Start DATA SECTION

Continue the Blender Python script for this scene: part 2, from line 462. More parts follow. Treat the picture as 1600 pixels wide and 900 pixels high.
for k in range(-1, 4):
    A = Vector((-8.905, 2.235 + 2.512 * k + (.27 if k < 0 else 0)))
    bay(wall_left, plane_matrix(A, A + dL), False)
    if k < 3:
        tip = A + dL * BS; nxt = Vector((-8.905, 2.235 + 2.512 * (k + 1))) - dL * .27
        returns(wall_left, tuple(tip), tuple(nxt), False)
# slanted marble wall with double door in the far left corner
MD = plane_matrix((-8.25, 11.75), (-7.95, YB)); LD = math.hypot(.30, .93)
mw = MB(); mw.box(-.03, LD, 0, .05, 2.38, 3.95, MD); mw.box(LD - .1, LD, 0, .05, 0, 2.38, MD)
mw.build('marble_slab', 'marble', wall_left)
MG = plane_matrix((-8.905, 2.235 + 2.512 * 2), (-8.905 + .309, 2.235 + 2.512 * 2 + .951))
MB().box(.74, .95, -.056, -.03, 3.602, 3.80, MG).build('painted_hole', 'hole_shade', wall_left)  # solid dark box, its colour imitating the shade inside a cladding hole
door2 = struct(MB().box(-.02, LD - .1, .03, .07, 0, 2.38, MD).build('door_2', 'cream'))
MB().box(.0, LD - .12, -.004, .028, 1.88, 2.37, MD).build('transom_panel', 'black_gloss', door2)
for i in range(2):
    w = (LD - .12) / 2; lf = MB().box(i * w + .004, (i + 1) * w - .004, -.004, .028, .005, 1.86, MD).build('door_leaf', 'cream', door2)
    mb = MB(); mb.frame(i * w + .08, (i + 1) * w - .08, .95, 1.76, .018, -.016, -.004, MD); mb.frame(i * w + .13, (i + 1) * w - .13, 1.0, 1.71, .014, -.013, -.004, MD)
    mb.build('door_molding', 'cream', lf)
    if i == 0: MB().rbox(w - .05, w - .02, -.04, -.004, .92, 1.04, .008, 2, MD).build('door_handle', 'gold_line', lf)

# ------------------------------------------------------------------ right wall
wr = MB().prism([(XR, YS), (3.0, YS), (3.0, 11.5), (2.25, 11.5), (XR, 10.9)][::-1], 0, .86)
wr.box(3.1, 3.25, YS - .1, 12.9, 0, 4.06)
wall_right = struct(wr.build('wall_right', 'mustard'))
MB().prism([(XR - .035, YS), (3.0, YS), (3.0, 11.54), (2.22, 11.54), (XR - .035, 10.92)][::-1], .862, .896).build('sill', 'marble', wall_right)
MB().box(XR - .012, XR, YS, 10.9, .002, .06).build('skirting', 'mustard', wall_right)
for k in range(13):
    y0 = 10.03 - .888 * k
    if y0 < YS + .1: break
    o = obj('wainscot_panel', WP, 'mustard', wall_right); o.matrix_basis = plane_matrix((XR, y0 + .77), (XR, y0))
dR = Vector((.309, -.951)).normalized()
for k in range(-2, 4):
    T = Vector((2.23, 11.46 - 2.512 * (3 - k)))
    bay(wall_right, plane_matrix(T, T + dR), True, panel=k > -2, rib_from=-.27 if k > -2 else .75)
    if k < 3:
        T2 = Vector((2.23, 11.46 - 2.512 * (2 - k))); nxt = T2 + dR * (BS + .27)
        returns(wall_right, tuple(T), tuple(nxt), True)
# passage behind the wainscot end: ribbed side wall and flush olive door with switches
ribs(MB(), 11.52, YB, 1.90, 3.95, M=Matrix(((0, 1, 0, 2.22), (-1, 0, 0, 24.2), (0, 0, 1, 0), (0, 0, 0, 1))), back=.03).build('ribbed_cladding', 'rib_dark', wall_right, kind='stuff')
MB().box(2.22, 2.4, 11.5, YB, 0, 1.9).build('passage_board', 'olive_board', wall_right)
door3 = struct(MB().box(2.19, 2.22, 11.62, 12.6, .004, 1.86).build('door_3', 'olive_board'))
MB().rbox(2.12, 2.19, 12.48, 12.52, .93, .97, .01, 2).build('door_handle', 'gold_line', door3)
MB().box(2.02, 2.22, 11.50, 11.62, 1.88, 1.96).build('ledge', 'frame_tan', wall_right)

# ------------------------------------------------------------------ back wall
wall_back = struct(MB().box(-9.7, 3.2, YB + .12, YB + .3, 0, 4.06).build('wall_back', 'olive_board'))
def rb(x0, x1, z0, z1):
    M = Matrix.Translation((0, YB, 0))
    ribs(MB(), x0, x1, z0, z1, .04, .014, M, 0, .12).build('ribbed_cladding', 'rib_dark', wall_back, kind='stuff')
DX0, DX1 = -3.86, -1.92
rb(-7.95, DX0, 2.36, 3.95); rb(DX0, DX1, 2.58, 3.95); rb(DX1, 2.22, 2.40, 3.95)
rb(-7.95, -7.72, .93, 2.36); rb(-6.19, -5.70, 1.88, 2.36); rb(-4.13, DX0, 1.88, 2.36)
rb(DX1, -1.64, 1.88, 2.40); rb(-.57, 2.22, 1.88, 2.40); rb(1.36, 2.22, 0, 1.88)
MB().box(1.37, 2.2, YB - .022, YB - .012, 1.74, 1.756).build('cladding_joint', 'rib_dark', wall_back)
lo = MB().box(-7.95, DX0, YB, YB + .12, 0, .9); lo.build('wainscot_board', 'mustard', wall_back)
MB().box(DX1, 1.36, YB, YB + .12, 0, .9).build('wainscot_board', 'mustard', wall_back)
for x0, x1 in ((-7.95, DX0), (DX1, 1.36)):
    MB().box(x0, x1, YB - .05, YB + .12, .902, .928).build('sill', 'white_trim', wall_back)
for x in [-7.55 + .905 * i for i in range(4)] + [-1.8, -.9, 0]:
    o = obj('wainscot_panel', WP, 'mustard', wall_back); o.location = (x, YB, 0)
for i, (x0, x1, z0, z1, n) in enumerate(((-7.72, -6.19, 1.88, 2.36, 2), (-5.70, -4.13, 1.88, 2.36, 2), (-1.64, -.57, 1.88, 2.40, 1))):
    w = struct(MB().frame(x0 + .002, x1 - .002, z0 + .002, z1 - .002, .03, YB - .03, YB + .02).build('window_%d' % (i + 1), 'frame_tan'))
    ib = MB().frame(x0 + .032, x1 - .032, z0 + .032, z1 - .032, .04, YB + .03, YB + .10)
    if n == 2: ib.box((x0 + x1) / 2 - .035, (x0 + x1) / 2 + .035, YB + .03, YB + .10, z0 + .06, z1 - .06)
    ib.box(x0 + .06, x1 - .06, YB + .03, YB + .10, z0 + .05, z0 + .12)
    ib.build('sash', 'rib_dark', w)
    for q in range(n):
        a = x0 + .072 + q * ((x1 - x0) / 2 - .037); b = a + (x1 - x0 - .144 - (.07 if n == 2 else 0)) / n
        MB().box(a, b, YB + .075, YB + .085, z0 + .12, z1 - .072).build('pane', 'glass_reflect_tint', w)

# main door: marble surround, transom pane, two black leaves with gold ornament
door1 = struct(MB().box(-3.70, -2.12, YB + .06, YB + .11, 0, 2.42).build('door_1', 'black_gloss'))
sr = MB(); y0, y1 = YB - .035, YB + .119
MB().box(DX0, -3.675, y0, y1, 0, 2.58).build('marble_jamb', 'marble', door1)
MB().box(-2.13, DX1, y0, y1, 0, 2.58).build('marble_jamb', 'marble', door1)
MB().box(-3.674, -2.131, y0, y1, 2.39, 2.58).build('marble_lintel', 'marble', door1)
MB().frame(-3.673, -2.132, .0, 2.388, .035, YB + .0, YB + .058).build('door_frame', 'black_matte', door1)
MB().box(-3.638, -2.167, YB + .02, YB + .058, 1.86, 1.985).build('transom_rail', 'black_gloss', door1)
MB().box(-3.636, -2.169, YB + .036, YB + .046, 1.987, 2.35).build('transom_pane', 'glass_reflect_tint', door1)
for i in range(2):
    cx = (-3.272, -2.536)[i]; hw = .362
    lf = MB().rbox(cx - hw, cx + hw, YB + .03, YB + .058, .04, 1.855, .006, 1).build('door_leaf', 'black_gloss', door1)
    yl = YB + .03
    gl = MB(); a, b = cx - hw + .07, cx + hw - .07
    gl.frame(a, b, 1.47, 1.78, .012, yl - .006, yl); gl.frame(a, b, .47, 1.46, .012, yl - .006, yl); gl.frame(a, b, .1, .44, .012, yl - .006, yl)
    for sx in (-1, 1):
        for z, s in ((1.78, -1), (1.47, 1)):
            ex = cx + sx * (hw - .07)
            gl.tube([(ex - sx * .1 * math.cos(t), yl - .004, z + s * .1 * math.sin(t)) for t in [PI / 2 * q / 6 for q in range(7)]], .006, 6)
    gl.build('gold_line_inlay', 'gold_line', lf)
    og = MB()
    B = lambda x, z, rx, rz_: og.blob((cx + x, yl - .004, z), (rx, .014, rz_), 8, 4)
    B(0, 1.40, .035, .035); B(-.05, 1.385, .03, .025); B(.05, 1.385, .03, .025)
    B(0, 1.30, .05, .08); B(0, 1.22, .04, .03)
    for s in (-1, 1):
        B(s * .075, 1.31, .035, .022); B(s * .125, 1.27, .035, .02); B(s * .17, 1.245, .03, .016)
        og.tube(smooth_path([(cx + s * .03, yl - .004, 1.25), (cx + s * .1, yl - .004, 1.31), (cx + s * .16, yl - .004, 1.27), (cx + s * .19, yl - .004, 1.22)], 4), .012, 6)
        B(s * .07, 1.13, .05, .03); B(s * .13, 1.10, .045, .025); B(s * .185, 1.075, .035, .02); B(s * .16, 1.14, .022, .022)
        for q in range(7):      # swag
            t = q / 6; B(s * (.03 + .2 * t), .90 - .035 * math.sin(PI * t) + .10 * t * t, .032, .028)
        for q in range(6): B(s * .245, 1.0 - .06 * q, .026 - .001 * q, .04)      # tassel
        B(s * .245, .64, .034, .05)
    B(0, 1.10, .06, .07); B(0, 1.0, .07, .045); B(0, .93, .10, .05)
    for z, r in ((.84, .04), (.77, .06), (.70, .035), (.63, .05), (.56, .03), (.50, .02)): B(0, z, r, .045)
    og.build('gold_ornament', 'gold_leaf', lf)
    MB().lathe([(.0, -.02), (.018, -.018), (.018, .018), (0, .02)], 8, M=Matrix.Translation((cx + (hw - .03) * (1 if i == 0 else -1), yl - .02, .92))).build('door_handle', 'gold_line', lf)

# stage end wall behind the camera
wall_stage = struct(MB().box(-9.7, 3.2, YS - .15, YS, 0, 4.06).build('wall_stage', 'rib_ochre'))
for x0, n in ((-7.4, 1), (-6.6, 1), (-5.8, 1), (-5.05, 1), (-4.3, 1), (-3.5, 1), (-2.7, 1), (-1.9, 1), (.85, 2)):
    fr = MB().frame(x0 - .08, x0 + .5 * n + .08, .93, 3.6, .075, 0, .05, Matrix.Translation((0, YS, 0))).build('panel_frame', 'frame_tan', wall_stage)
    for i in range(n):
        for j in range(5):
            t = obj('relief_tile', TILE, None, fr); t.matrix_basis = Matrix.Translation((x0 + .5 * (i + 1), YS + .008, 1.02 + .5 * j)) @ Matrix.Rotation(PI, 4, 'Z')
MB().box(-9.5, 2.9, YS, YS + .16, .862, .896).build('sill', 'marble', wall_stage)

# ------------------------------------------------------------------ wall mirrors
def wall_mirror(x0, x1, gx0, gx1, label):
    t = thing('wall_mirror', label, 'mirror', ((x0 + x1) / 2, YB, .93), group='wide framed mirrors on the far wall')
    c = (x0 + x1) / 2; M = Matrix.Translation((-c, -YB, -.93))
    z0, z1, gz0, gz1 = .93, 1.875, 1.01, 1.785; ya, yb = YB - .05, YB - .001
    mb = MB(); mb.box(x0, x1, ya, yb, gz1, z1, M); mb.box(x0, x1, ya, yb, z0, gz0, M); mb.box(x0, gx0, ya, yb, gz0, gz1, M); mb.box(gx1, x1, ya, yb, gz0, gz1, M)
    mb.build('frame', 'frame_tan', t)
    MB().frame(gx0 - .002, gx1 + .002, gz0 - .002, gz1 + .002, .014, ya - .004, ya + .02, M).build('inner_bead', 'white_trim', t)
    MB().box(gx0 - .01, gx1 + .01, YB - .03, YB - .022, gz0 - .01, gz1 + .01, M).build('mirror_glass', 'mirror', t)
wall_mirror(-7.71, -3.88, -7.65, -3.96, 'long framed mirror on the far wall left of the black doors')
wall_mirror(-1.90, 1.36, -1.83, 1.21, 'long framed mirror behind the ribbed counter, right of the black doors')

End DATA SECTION

Looking at the material above, please copy exactly every line from its first line through the line containing "if i == 0: MB().rbox(w", with both ends included and nothing else.

Continue the Blender Python script for this scene: part 2, from line 462. More parts follow. Treat the picture as 1600 pixels wide and 900 pixels high.
for k in range(-1, 4):
    A = Vector((-8.905, 2.235 + 2.512 * k + (.27 if k < 0 else 0)))
    bay(wall_left, plane_matrix(A, A + dL), False)
    if k < 3:
        tip = A + dL * BS; nxt = Vector((-8.905, 2.235 + 2.512 * (k + 1))) - dL * .27
        returns(wall_left, tuple(tip), tuple(nxt), False)
# slanted marble wall with double door in the far left corner
MD = plane_matrix((-8.25, 11.75), (-7.95, YB)); LD = math.hypot(.30, .93)
mw = MB(); mw.box(-.03, LD, 0, .05, 2.38, 3.95, MD); mw.box(LD - .1, LD, 0, .05, 0, 2.38, MD)
mw.build('marble_slab', 'marble', wall_left)
MG = plane_matrix((-8.905, 2.235 + 2.512 * 2), (-8.905 + .309, 2.235 + 2.512 * 2 + .951))
MB().box(.74, .95, -.056, -.03, 3.602, 3.80, MG).build('painted_hole', 'hole_shade', wall_left)  # solid dark box, its colour imitating the shade inside a cladding hole
door2 = struct(MB().box(-.02, LD - .1, .03, .07, 0, 2.38, MD).build('door_2', 'cream'))
MB().box(.0, LD - .12, -.004, .028, 1.88, 2.37, MD).build('transom_panel', 'black_gloss', door2)
for i in range(2):
    w = (LD - .12) / 2; lf = MB().box(i * w + .004, (i + 1) * w - .004, -.004, .028, .005, 1.86, MD).build('door_leaf', 'cream', door2)
    mb = MB(); mb.frame(i * w + .08, (i + 1) * w - .08, .95, 1.76, .018, -.016, -.004, MD); mb.frame(i * w + .13, (i + 1) * w - .13, 1.0, 1.71, .014, -.013, -.004, MD)
    mb.build('door_molding', 'cream', lf)
    if i == 0: MB().rbox(w - .05, w - .02, -.04, -.004, .92, 1.04, .008, 2, MD).build('door_handle', 'gold_line', lf)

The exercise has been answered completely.